GSN President/CEO to Resign

After years of sagging ratings, GSN President/CEO Rich Cronin said he will resign from the company at the end of July. He has held the role since joining GSN in 2001. The network said it expects to name his successor, likely someone not currently at the network, in the coming weeks.


Cronin's contract, a year-long extension to an initial five-year deal, is set to expire at the end of the month, he said. He will begin looking for opportunities at start-ups in TV and new media at that time. 


"I love this business, so I'm going to take August off and dive in in September and explore opportunities," he said in an interview. "It's an exciting time in the industry."
In his six years at GSN, jointly owned by Liberty Media and Sony Pictures, Cronin oversaw the network's morph from a network of reruns to one with originals of its own and helped grow its distribution from 31 to 64 million homes.

But despite the addition of new genres of programming, like several new interactive gameshows planned for this summer, and despite gains in daytime viewing, GSN has been down or flat in prime every quarter since 2004, according to Nielsen. The network saw its biggest dip since 2004 during second quarter, which just finished. It was down 27% during the day and 26% in prime during second quarter to an average 186,000 and 229,000 total viewers, respectively.

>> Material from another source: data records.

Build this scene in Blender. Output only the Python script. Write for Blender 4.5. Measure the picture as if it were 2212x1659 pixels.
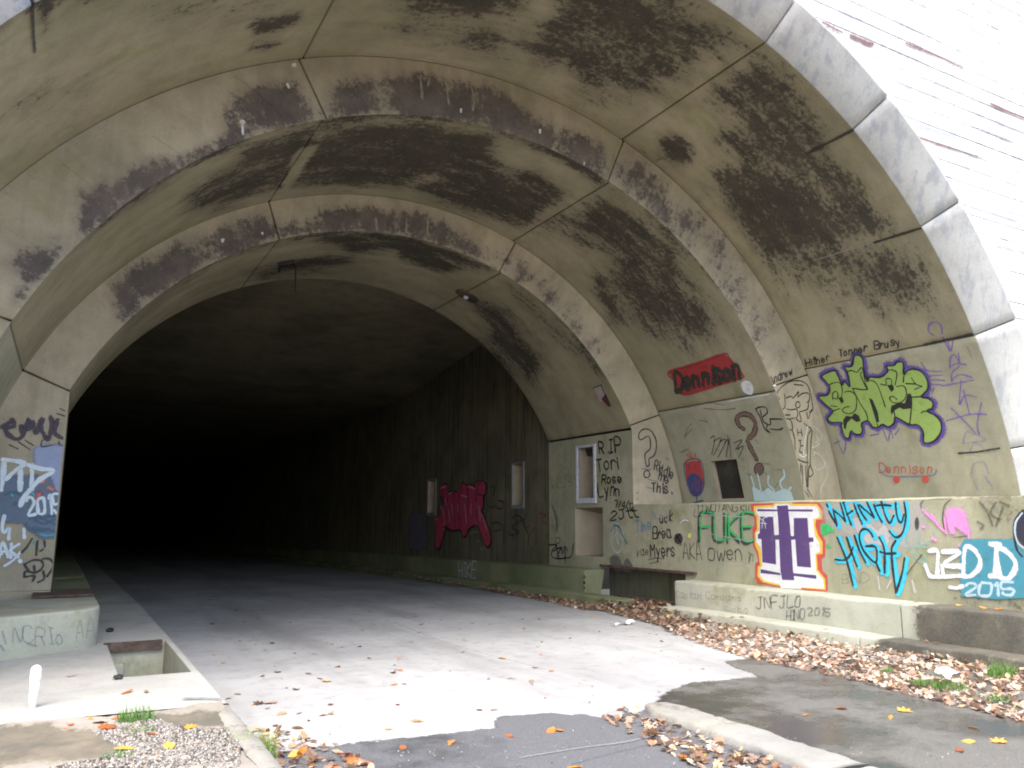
import bpy, bmesh, math, random
import numpy as np
from mathutils import Vector, Matrix
from mathutils.geometry import tessellate_polygon

for o in list(bpy.data.objects): bpy.data.objects.remove(o)
SC = bpy.context.scene
COL = SC.collection
rng = random.Random(7)
nrng = np.random.RandomState(7)

# ------------------------------------------------------------------ camera
EYE = 1.6
FOC = 1735.0; PW, PH = 2212.0, 1659.0           # focal length and picture size in the same unit
def _dir(px, py):
    v = np.array([px-PW/2, -(py-PH/2), -FOC]); return v/np.linalg.norm(v)
_Y = _dir(135, 1120)                             # tunnel axis
_X = _dir(4298, 1135); _X = _X-_Y*(_X@_Y); _X /= np.linalg.norm(_X)
_Z = np.cross(_X, _Y)
ROT = np.array([_X, _Y, _Z])
cam_d = bpy.data.cameras.new('camera'); cam = bpy.data.objects.new('camera', cam_d); COL.objects.link(cam)
M = Matrix([list(ROT[0])+[0], list(ROT[1])+[0], list(ROT[2])+[EYE], [0, 0, 0, 1]])
cam.matrix_world = M
cam_d.sensor_width = 36.0; cam_d.lens = FOC/PW*36.0
cam_d.clip_start = 0.05; cam_d.clip_end = 3000
SC.camera = cam

# ------------------------------------------------------------------ sky, sun, exposure
SUN_EL, SUN_AZ = math.radians(59), math.radians(212)   # azimuth clockwise from +Y: behind the camera, a little left
w = bpy.data.worlds.new('World'); SC.world = w; w.use_nodes = True
nt = w.node_tree; bg = nt.nodes['Background']
sky = nt.nodes.new('ShaderNodeTexSky'); sky.sky_type = 'NISHITA'; sky.sun_disc = False
sky.sun_elevation = SUN_EL; sky.sun_rotation = SUN_AZ; sky.dust_density = 3.0; sky.air_density = 1.0
nt.links.new(sky.outputs[0], bg.inputs[0]); bg.inputs[1].default_value = 0.15
sd = bpy.data.lights.new('sun', 'SUN'); sd.energy = 1.4; sd.angle = math.radians(46); sd.color = (1, .985, .96)
sun = bpy.data.objects.new('sun', sd); COL.objects.link(sun)
sv = Vector((math.sin(SUN_AZ)*math.cos(SUN_EL), math.cos(SUN_AZ)*math.cos(SUN_EL), math.sin(SUN_EL)))
sun.rotation_euler = sv.to_track_quat('Z', 'Y').to_euler()
sun.location = (0, -20, 30)
SC.view_settings.view_transform = 'Standard'; SC.view_settings.look = 'None'
SC.view_settings.gamma = 1; SC.view_settings.exposure = 2.0
SC.cycles.max_bounces = 8; SC.cycles.diffuse_bounces = 5; SC.cycles.glossy_bounces = 2; SC.cycles.transparent_max_bounces = 16
SC.cycles.sample_clamp_indirect = 6; SC.cycles.filter_width = 1.9

# ------------------------------------------------------------------ pixel <-> place helpers (photograph measured at 2212 px wide)
def ray(p): return ROT@np.array([p[0]-PW/2, -(p[1]-PH/2), -FOC])
O3 = np.array([0, 0, EYE])
def on_x(p, x): d = ray(p); return O3+d*(x/d[0])
def on_y(p, y): d = ray(p); return O3+d*(y/d[1])
def on_z(p, z): d = ray(p); return O3+d*((z-EYE)/d[2])
def proj(P):
    P = np.asarray(P, float); c = (P-O3)@ROT
    dep = np.where(np.abs(c[..., 2]) < 1e-6, -1e-6, c[..., 2])
    px = PW/2+FOC*c[..., 0]/-dep; py = PH/2-FOC*c[..., 1]/-dep
    bad = dep > -0.1
    return np.where(bad, -9e3, px), np.where(bad, -9e3, py)
VW = dict(D=(0, 0, 4096), C1=(0, 0, 1400), C2=(1300, 0, 1400), C3=(2696, 0, 1400), C4=(0, 1000, 1400), C5=(1300, 1000, 1400),
          C6=(2696, 1000, 1400), C7=(0, 2022, 1400), C8=(1300, 2022, 1400), C9=(2696, 2022, 1400), Z4=(2100, 1600, 800),
          Z5=(2900, 1900, 800), Z6=(3300, 1900, 800), Z7=(2600, 1350, 800), Z8=(3100, 1250, 800), L1=(0, 1600, 480),
          L2=(0, 1960, 480), N3=(1600, 1800, 800), N4=(2300, 1950, 800), N5=(3296, 0, 800), N6=(3296, 1100, 800),
          N7=(0, 2350, 800), N8=(2100, 2200, 800))
def P(view, pts):
    ox, oy, ww = VW[view]; s = ww/2212.0
    return [((ox+x*s)*.540039, (oy+y*s)*.540039) for x, y in pts]
def S(t):                                          # 'x,y x,y' -> list of points
    return [tuple(float(a) for a in q.split(',')) for q in t.split()]

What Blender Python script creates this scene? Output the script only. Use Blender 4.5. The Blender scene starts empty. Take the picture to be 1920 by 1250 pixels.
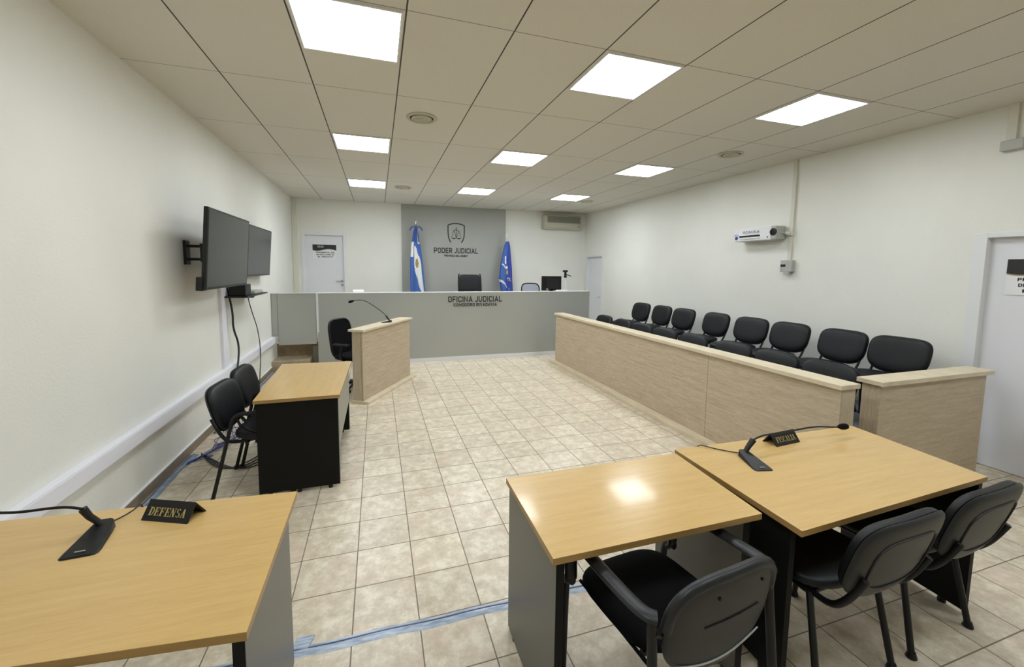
import bpy, bmesh, math, random
from mathutils import Vector, Matrix
random.seed(7)
D = bpy.data
COL = bpy.context.scene.collection
scene = bpy.context.scene
PI = math.pi
def R(d): return math.radians(d)

# ---------------------------------------------------------------- camera, world, exposure
F_PX, YAW, PITCH, ROLL, CY = 778.795, 0.31342, -0.09127, 0.01077, 575.64
H = 1.730
CEIL = 3.162
cam_data = D.cameras.new('camera')
cam = D.objects.new('camera', cam_data); COL.objects.link(cam)
cam_data.sensor_fit = 'HORIZONTAL'; cam_data.sensor_width = 36.0
cam_data.lens = F_PX / 1920 * 36.0
cam_data.shift_y = -(625 - CY) / 1920
cam_data.clip_start = 0.02
cyw, syw, cp, sp = math.cos(YAW), math.sin(YAW), math.cos(PITCH), math.sin(PITCH)
fv = Vector((syw * cp, cyw * cp, sp)); rv = Vector((cyw, -syw, 0)); uv_ = rv.cross(fv)
cr, sr = math.cos(ROLL), math.sin(ROLL)
r2, u2 = cr * rv + sr * uv_, -sr * rv + cr * uv_
M3 = Matrix((r2, u2, -fv)).transposed()
cam.matrix_world = Matrix.Translation((0, 0, H)) @ M3.to_4x4()
scene.camera = cam
world = D.worlds.new('world'); scene.world = world; world.use_nodes = True
world.node_tree.nodes['Background'].inputs[0].default_value = (0.9, 0.95, 1.0, 1)
world.node_tree.nodes['Background'].inputs[1].default_value = 0.05
scene.view_settings.view_transform = 'Standard'
scene.view_settings.look = 'None'
scene.view_settings.exposure = 0.88
scene.view_settings.gamma = 1.0
scene.view_settings.use_curve_mapping = False
LAMP = 11.0            # strength of the ceiling panels' diffusers
scene.cycles.use_denoising = True
scene.cycles.max_bounces = 12
scene.cycles.diffuse_bounces = 10
scene.cycles.sample_clamp_indirect = 8.0

# ---------------------------------------------------------------- materials
def srgb(r, g, b):
    f = lambda c: (c / 255 / 12.92) if c / 255 <= 0.04045 else ((c / 255 + 0.055) / 1.055) ** 2.4
    return (f(r), f(g), f(b), 1)
def mat(name, col, rough=0.6, metal=0.0, spec=0.5, coat=0.0):
    m = D.materials.new(name); m.use_nodes = True
    b = m.node_tree.nodes['Principled BSDF']
    b.inputs['Base Color'].default_value = col
    b.inputs['Roughness'].default_value = rough
    b.inputs['Metallic'].default_value = metal
    b.inputs['Specular IOR Level'].default_value = spec
    b.inputs['Coat Weight'].default_value = coat
    b.inputs['Coat Roughness'].default_value = 0.09
    return m
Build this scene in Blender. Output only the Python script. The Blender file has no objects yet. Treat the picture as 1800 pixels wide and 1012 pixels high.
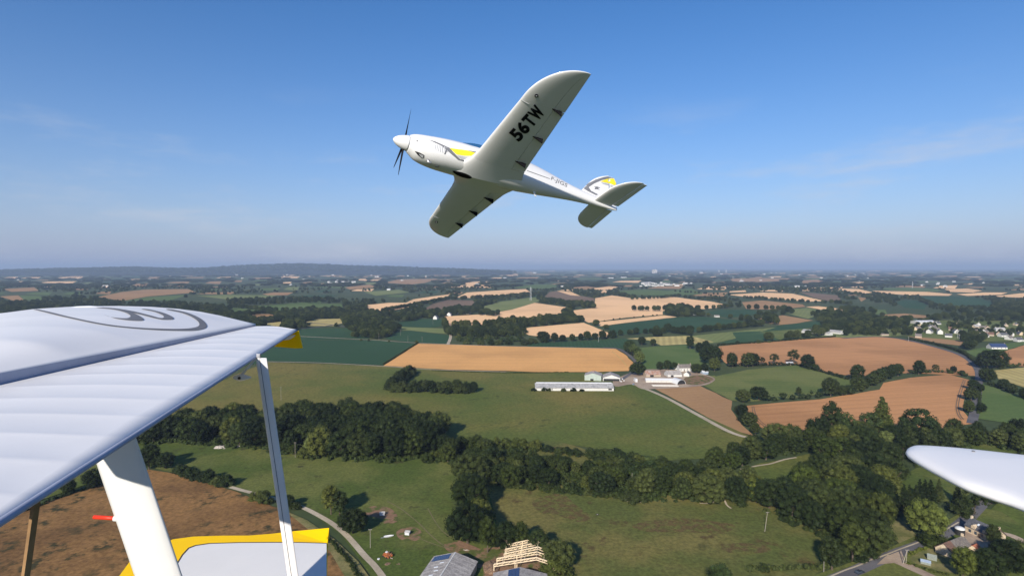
import bpy, bmesh, math, random
from mathutils import Vector, Matrix
from mathutils.bvhtree import BVHTree
from mathutils.geometry import tessellate_polygon
from mathutils.noise import noise as pnoise

R = math.radians
C = bpy.context.scene.collection
S = bpy.context.scene

# ------------------------------------------------------------------ camera
H = 120.0                              # eye height above the fields
F = 1000.0                             # focal length in photo pixels (1800 wide)
PITCH = math.atan(36.0 / F)
cd = bpy.data.cameras.new('camera')
cd.sensor_width = 36.0
cd.lens = 36.0 * F / 1800.0
cd.clip_start = 0.05
cd.clip_end = 120000.0
cam = bpy.data.objects.new('camera', cd)
cam.location = (0, 0, H)
cam.rotation_euler = (R(90) - PITCH, 0, 0)
C.objects.link(cam)
S.camera = cam

# ------------------------------------------------------------------ light
SUN_EL, SUN_AZ = R(27.0), R(20.0)      # light travels towards azimuth 20 deg right of the view
ld = bpy.data.lights.new('sun', 'SUN')
ld.energy = 5.0
ld.angle = R(0.53)
ld.color = (1.0, 0.93, 0.82)
sun = bpy.data.objects.new('sun', ld)
sdir = Vector((math.sin(SUN_AZ) * math.cos(SUN_EL), math.cos(SUN_AZ) * math.cos(SUN_EL), -math.sin(SUN_EL)))
sun.rotation_euler = sdir.to_track_quat('-Z', 'Y').to_euler()
sun.location = (-40, -60, 300)
C.objects.link(sun)

w = bpy.data.worlds.new('World')
S.world = w
w.use_nodes = True
nt = w.node_tree
bg = nt.nodes['Background']
sky = nt.nodes.new('ShaderNodeTexSky')
sky.sky_type = 'NISHITA'
sky.sun_disc = False
sky.sun_elevation = SUN_EL
sky.sun_rotation = R(180) + SUN_AZ
sky.altitude = 120
sky.air_density = 1.0
sky.dust_density = 0.4
sky.ozone_density = 3.0
tc = nt.nodes.new('ShaderNodeTexCoord')
mp = nt.nodes.new('ShaderNodeMapping')
mp.inputs['Scale'].default_value = (1.0, 1.0, 4.5)
mp.inputs['Location'].default_value = (3.1, 2.2, 0.7)
nz = nt.nodes.new('ShaderNodeTexNoise')
nz.inputs['Scale'].default_value = 2.6
nz.inputs['Detail'].default_value = 7
nz.inputs['Roughness'].default_value = 0.62
nt.links.new(tc.outputs['Generated'], mp.inputs[0])
nt.links.new(mp.outputs[0], nz.inputs['Vector'])
cr = nt.nodes.new('ShaderNodeMapRange')
cr.interpolation_type = 'SMOOTHSTEP'
cr.inputs['From Min'].default_value = 0.50
cr.inputs['From Max'].default_value = 0.78
cr.inputs['To Max'].default_value = 0.72
nt.links.new(nz.outputs['Fac'], cr.inputs['Value'])
sx = nt.nodes.new('ShaderNodeSeparateXYZ')
nt.links.new(tc.outputs['Generated'], sx.inputs[0])
em = nt.nodes.new('ShaderNodeMapRange')
em.interpolation_type = 'SMOOTHSTEP'
em.inputs['From Min'].default_value = 0.30
em.inputs['From Max'].default_value = 0.12
nt.links.new(sx.outputs['Z'], em.inputs['Value'])
ml = nt.nodes.new('ShaderNodeMath'); ml.operation = 'MULTIPLY'
nt.links.new(cr.outputs[0], ml.inputs[0]); nt.links.new(em.outputs[0], ml.inputs[1])
mx = nt.nodes.new('ShaderNodeMix'); mx.data_type = 'RGBA'
nt.links.new(ml.outputs[0], mx.inputs['Factor'])
hs = nt.nodes.new('ShaderNodeHueSaturation')
hs.inputs['Saturation'].default_value = 1.30
nt.links.new(sky.outputs[0], hs.inputs['Color'])
nt.links.new(hs.outputs[0], mx.inputs['A'])
mx.inputs['B'].default_value = (4.6, 4.9, 5.6, 1)
# low summer murk: the sky pales to lavender all round the horizon
hm_ = nt.nodes.new('ShaderNodeMath'); hm_.operation = 'MULTIPLY'; hm_.inputs[1].default_value = -6.5
nt.links.new(sx.outputs['Z'], hm_.inputs[0])
he = nt.nodes.new('ShaderNodeMath'); he.operation = 'EXPONENT'
nt.links.new(hm_.outputs[0], he.inputs[0])
hc = nt.nodes.new('ShaderNodeMath'); hc.operation = 'MULTIPLY'; hc.use_clamp = True; hc.inputs[1].default_value = 0.92
nt.links.new(he.outputs[0], hc.inputs[0])
mh = nt.nodes.new('ShaderNodeMix'); mh.data_type = 'RGBA'
nt.links.new(hc.outputs[0], mh.inputs['Factor'])
tn_ = nt.nodes.new('ShaderNodeMix'); tn_.data_type = 'RGBA'; tn_.blend_type = 'MULTIPLY'
tn_.inputs['Factor'].default_value = 1.0
tn_.inputs['B'].default_value = (0.98, 0.93, 1.04, 1)
nt.links.new(hs.outputs[0], tn_.inputs['A'])
nt.links.new(tn_.outputs['Result'], mh.inputs['A'])
mh.inputs['B'].default_value = (2.5, 3.05, 4.75, 1)
nt.links.new(mh.outputs['Result'], mx.inputs['A'])
nt.links.new(mx.outputs['Result'], bg.inputs['Color'])
bg.inputs['Strength'].default_value = 0.099

S.view_settings.view_transform = 'Standard'
S.view_settings.look = 'None'
S.view_settings.exposure = 0.40
S.view_settings.gamma = 1.0
S.view_settings.use_curve_mapping = False
S.render.engine = 'CYCLES'
cy = S.cycles
cy.max_bounces = 6; cy.diffuse_bounces = 4; cy.glossy_bounces = 2; cy.transmission_bounces = 3
cy.volume_bounces = 0
cy.use_denoising = True

# ------------------------------------------------------------------ helpers
FWD = Vector((0, math.cos(PITCH), -math.sin(PITCH)))
UPV = Vector((0, math.sin(PITCH), math.cos(PITCH)))
RGT = Vector((1, 0, 0))
EYE = Vector((0, 0, H))


def ray(u, v):
    return (FWD + RGT * ((u - 900.0) / F) + UPV * ((506.0 - v) / F)).normalized()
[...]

Cronin attributed ratings troubles to the rising popularity of gameshows during primetime on the broadcast networks.


"Gameshows are hot and advertisers want to be in them and cable operators want to have gameshows on - it's a hot genre," he said. "But when we're up against a gameshow in prime, we lose viewers."

Before GSN, Cronin was President/CEO of Fox Family Channel and Fox Kids Network and prior to that spent almost 14 years at MTV Networks, where he eventually founded the company's TV Land cable network.